La informalidad, por Iván Alonso
La informalidad, por Iván Alonso
Iván Alonso

La es una de las preocupaciones recurrentes del país. Dice la sabiduría convencional que su baja productividad la convierte en un lastre para nuestra economía. Mientras no nos deshagamos de ella, no podremos despegar.

Hace tiempo que este argumento dejó de convencernos. Seguramente las empresas informales son, en promedio, menos productivas que las formales. Pero eso no es, en sí mismo, un problema. En toda economía hay un amplio rango que va de unas empresas de muy baja productividad a otras de altísima productividad, del negocio unipersonal con poco capital y pocas ventas a la gran empresa, intensiva en capital, que produce millones de soles por trabajador.

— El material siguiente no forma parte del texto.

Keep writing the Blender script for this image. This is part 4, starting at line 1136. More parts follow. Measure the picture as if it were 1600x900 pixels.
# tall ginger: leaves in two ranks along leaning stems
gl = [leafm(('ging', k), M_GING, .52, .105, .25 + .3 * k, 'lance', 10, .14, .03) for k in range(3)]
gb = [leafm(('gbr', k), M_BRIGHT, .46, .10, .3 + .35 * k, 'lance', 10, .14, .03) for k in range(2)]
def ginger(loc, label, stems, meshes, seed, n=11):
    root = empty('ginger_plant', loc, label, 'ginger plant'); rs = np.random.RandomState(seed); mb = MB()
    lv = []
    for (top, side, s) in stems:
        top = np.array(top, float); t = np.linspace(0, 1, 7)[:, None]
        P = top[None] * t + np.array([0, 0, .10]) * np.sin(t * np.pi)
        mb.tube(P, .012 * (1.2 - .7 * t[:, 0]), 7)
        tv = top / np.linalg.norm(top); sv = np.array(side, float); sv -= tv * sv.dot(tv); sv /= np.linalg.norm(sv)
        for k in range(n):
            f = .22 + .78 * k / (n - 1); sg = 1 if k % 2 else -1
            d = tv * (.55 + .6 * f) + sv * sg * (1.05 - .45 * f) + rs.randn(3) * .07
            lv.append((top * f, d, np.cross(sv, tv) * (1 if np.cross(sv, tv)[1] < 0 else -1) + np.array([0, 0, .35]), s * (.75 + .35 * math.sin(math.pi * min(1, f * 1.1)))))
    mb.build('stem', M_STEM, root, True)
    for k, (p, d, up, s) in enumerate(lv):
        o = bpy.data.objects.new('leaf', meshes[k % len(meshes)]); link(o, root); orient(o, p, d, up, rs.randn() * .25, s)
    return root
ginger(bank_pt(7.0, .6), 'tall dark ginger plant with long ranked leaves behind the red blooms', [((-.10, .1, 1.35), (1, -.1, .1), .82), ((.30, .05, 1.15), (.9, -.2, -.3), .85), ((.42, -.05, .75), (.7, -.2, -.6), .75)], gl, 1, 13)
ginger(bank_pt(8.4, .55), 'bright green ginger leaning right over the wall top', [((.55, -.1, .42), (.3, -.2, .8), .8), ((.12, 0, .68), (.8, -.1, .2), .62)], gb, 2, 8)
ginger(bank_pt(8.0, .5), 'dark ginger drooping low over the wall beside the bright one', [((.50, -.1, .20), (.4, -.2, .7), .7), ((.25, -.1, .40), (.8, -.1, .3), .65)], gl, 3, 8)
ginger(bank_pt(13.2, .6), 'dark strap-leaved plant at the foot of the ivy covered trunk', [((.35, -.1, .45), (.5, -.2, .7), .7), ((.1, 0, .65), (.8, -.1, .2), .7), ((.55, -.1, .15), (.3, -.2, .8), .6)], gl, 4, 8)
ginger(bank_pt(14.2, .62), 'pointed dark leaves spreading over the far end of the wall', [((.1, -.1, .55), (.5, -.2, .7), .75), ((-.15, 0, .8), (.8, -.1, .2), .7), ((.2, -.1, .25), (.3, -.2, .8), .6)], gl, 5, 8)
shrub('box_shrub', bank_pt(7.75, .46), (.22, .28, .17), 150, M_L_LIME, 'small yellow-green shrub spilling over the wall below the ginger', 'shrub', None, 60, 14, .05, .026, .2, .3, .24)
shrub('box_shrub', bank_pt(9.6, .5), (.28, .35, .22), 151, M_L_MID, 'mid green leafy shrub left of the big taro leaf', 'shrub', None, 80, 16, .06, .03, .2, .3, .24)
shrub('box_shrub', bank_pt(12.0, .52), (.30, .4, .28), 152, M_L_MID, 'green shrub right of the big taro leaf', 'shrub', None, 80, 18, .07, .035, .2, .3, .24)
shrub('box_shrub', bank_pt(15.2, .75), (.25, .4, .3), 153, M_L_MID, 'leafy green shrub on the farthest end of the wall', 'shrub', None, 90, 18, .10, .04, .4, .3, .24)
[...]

La baja productividad no es consecuencia de la informalidad. Si lo fuera, bastaría que una empresa se formalice para aumentar casi de inmediato su productividad y, por lo tanto, sus utilidades. ¿Quién sería tan insensato como para no hacerlo? Tampoco es evidente que la baja productividad sea la causa de la informalidad. Una empresa poco productiva puede evitar los costos que el mundo de la formalidad impone, pero difícilmente puede evadirse de esa suerte de sistema tributario informal erigido por inspectores de todo tipo.

Quizá sea más difícil explicar las causas de la formalidad que las causas de la informalidad. ¿Qué es lo que mueve a una empresa a cumplir con todos los requisitos legales para operar? La informalidad parecería ser el estado natural de las cosas. Uno no tiene que pedir permiso a nadie para querer ganarse la vida. Es obvio que para una mayoría de empresas en el Perú la formalidad no ofrece beneficios que justifiquen sus costos. Al contrario, muchos de los requisitos de la formalidad les parecen absurdos, y algunos seguramente lo son.

Los empresarios formales puede que sean moralmente superiores; o simplemente, por la escala de sus operaciones o la naturaleza de su actividad, se saben más visibles a los ojos de la autoridad. Donde la visibilidad en menor, como en los servicios personales prestados al consumidor final, la informalidad es y probablemente seguirá siendo la regla. Una empresa que contrata a un pintor necesitará un comprobante para acreditar el gasto, pero uno no se imagina al jardinero de la señora Quispe entregándole recibos por honorarios.

¿Qué daño hace, en realidad, la informalidad a la economía nacional? La informalidad no es sinónimo de mala calidad ni de cumplimiento tardío o defectuoso. Hay carpinteros y sastres que, en nuestra experiencia, hacen un trabajo excelente en el plazo acordado. No son todos, pero son. Las empresas formales tampoco tienen un historial impecable de cumplimiento y calidad. Puede ser más difícil reclamarle al informal, pero el consumidor es (o debería ser) perfectamente consciente de ese riesgo, y el precio que paga lo compensa.

La omisión de impuestos no es necesariamente mala para el funcionamiento del sistema económico, habida cuenta de que los ingresos fiscales muchas veces se disipan por ineficiencia o corrupción. Otra cosa es que sea inequitativo que unos paguen impuestos y otros no. La formalización permitiría al fisco recaudar lo mismo aun bajando las tasas de los distintos impuestos. Eso sí mejoraría el desempeño de nuestra economía porque las distorsiones que causan los impuestos crecen más que proporcionalmente con las tasas de los mismos.